▶ **EXERCISE REQUIREMENTS**: Set down, exactly as they appear, the lines from the line holding "Continue the Blender" through the line holding "9, .0022, .005, .015, 8, (0, .4, 0))", inclusive; output nothing outside that range.

(Records from a data collection)
################

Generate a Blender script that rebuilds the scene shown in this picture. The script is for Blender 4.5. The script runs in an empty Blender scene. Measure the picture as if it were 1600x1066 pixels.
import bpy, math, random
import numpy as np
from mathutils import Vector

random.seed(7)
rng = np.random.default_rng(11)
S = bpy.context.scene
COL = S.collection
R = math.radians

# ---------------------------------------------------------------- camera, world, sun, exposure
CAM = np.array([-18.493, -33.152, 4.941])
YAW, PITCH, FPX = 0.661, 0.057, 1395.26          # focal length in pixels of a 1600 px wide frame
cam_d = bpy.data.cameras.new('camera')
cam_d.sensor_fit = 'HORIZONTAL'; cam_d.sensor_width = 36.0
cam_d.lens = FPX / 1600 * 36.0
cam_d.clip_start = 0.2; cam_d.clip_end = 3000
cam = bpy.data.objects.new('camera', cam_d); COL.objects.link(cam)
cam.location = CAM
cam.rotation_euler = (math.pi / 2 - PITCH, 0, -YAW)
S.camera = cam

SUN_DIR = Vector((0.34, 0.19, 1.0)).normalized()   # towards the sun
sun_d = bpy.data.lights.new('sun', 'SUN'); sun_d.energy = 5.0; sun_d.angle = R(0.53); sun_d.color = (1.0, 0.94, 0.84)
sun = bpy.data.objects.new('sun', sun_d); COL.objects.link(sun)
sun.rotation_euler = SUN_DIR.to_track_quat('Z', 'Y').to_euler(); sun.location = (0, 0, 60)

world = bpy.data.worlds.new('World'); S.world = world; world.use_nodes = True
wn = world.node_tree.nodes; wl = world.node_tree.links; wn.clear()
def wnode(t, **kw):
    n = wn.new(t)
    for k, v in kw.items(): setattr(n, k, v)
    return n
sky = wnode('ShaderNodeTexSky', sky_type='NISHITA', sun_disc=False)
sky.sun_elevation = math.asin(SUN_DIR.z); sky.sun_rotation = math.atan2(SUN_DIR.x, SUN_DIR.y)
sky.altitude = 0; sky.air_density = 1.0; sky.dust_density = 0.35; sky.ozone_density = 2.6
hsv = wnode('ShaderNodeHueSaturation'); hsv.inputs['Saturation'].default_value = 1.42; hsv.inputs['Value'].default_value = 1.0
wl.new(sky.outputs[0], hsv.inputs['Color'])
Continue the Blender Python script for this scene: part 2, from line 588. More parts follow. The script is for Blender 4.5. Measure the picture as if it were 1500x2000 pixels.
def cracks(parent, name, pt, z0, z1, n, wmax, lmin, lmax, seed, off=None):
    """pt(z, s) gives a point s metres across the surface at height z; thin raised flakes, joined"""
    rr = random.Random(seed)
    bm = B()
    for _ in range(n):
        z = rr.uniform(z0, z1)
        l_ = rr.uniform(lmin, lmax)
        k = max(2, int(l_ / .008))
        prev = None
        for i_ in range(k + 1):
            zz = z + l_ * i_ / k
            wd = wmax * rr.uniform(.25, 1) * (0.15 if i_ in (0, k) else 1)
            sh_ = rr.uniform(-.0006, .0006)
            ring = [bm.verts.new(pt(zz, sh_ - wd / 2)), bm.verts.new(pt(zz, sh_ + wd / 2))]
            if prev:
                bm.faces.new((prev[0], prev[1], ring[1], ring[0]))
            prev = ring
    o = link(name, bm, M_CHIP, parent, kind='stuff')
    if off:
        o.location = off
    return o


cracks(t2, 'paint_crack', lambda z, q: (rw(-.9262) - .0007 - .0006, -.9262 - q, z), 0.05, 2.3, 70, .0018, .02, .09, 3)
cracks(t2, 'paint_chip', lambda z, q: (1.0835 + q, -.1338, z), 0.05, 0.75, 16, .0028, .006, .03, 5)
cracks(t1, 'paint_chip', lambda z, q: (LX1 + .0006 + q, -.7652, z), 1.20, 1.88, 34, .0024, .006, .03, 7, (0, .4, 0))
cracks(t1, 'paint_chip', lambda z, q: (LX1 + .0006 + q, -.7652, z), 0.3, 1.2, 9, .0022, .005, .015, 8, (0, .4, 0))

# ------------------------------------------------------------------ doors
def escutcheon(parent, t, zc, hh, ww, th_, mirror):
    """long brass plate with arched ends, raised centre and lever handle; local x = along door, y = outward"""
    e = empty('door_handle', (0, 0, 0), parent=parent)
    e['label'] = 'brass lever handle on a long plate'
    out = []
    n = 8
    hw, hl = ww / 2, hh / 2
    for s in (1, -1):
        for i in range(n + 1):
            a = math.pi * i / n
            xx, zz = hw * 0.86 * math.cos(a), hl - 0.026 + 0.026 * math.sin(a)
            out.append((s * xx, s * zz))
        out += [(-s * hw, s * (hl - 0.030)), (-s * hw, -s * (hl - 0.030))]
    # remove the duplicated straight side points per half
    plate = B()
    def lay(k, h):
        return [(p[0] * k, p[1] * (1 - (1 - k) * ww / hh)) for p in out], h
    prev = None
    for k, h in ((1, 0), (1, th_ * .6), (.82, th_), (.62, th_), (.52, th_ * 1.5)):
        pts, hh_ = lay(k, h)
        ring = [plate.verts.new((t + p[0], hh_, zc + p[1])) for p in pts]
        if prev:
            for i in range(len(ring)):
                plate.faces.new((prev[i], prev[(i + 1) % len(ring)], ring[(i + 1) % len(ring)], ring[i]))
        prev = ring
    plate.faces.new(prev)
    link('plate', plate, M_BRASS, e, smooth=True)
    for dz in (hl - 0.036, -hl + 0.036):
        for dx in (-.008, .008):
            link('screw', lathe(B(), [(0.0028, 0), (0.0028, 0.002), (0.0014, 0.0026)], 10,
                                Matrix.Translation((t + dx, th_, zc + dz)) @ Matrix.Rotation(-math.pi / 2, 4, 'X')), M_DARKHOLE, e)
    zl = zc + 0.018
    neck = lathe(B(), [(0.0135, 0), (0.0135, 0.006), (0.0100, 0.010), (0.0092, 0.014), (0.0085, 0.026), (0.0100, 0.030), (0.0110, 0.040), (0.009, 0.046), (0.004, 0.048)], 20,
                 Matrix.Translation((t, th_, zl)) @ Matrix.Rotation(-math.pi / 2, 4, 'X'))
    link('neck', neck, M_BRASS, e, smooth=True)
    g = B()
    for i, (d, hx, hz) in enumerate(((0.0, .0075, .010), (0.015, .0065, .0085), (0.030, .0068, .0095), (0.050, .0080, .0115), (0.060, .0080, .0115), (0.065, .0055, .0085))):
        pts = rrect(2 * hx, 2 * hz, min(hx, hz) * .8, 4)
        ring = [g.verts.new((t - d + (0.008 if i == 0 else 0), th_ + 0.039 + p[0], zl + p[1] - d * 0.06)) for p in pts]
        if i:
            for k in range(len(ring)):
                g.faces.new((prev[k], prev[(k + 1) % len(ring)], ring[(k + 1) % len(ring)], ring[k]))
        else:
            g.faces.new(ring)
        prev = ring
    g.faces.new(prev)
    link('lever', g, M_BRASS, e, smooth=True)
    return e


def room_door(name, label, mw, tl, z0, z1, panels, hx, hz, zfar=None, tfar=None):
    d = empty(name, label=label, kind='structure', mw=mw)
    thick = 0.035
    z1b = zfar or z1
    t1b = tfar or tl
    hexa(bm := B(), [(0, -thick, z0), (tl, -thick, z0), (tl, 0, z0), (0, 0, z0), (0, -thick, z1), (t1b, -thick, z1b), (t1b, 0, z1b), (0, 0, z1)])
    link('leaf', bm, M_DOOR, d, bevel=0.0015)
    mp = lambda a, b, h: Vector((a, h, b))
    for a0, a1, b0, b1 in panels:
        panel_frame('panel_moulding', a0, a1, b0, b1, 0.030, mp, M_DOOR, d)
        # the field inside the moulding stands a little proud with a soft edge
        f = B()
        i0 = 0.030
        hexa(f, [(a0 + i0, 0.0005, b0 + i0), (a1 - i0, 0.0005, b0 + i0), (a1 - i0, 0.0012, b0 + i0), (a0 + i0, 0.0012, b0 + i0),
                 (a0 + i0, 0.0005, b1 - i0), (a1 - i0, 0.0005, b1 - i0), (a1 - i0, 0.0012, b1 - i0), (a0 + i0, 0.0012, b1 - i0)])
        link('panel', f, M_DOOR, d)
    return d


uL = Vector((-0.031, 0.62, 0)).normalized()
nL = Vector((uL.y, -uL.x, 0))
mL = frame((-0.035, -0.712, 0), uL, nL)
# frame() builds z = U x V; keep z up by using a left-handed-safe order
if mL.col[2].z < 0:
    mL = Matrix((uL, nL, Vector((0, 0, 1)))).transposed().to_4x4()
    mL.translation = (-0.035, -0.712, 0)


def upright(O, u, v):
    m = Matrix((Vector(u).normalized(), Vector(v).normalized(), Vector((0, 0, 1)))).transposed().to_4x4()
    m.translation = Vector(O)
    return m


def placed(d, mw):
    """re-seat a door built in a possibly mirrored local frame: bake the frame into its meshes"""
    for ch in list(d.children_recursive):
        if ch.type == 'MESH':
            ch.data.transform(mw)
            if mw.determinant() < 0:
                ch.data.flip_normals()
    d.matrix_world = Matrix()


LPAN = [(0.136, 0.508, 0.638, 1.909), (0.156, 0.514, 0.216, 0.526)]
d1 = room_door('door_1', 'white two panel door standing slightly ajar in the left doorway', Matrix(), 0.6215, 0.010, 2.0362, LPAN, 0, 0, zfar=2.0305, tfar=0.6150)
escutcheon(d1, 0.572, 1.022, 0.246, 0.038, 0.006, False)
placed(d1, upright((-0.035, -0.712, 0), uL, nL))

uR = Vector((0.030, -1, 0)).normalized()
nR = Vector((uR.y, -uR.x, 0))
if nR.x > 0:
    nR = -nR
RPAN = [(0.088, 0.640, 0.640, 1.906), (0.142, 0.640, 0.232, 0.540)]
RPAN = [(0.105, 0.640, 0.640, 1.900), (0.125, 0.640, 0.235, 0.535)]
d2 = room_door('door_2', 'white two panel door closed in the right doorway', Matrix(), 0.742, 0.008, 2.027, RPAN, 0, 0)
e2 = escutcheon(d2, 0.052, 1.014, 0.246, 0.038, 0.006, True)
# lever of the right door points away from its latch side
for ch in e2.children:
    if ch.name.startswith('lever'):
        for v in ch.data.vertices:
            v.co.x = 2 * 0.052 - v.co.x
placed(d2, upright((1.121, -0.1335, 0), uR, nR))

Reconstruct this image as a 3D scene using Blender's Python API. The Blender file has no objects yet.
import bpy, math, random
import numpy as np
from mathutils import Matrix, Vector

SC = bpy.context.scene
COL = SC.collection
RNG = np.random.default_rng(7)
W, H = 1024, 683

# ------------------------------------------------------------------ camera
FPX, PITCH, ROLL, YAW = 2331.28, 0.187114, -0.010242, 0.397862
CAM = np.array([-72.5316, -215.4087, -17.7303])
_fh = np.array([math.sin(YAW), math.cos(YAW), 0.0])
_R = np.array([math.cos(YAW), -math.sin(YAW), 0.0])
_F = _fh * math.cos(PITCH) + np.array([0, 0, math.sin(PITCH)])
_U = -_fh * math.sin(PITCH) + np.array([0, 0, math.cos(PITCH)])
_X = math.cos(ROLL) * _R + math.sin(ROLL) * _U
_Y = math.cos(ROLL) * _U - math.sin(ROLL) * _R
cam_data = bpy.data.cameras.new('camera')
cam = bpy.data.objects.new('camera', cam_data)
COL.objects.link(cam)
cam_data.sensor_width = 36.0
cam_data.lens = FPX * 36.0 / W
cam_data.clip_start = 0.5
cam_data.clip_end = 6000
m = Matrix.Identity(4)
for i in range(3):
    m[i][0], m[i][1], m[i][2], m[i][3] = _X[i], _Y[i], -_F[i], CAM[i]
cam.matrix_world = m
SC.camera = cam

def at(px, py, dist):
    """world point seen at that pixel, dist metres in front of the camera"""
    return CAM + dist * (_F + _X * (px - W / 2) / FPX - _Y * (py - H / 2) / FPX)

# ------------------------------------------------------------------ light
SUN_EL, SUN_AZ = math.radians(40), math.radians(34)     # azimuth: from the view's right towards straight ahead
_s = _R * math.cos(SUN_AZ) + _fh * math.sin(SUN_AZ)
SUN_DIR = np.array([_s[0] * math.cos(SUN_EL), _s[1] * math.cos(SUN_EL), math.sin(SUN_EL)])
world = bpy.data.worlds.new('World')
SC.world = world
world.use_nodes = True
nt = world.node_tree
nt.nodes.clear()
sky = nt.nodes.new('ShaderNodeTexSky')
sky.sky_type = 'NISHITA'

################

▶ **FINISHED ANSWER**:
Continue the Blender Python script for this scene: part 2, from line 588. More parts follow. The script is for Blender 4.5. Measure the picture as if it were 1500x2000 pixels.
def cracks(parent, name, pt, z0, z1, n, wmax, lmin, lmax, seed, off=None):
    """pt(z, s) gives a point s metres across the surface at height z; thin raised flakes, joined"""
    rr = random.Random(seed)
    bm = B()
    for _ in range(n):
        z = rr.uniform(z0, z1)
        l_ = rr.uniform(lmin, lmax)
        k = max(2, int(l_ / .008))
        prev = None
        for i_ in range(k + 1):
            zz = z + l_ * i_ / k
            wd = wmax * rr.uniform(.25, 1) * (0.15 if i_ in (0, k) else 1)
            sh_ = rr.uniform(-.0006, .0006)
            ring = [bm.verts.new(pt(zz, sh_ - wd / 2)), bm.verts.new(pt(zz, sh_ + wd / 2))]
            if prev:
                bm.faces.new((prev[0], prev[1], ring[1], ring[0]))
            prev = ring
    o = link(name, bm, M_CHIP, parent, kind='stuff')
    if off:
        o.location = off
    return o


cracks(t2, 'paint_crack', lambda z, q: (rw(-.9262) - .0007 - .0006, -.9262 - q, z), 0.05, 2.3, 70, .0018, .02, .09, 3)
cracks(t2, 'paint_chip', lambda z, q: (1.0835 + q, -.1338, z), 0.05, 0.75, 16, .0028, .006, .03, 5)
cracks(t1, 'paint_chip', lambda z, q: (LX1 + .0006 + q, -.7652, z), 1.20, 1.88, 34, .0024, .006, .03, 7, (0, .4, 0))
cracks(t1, 'paint_chip', lambda z, q: (LX1 + .0006 + q, -.7652, z), 0.3, 1.2, 9, .0022, .005, .015, 8, (0, .4, 0))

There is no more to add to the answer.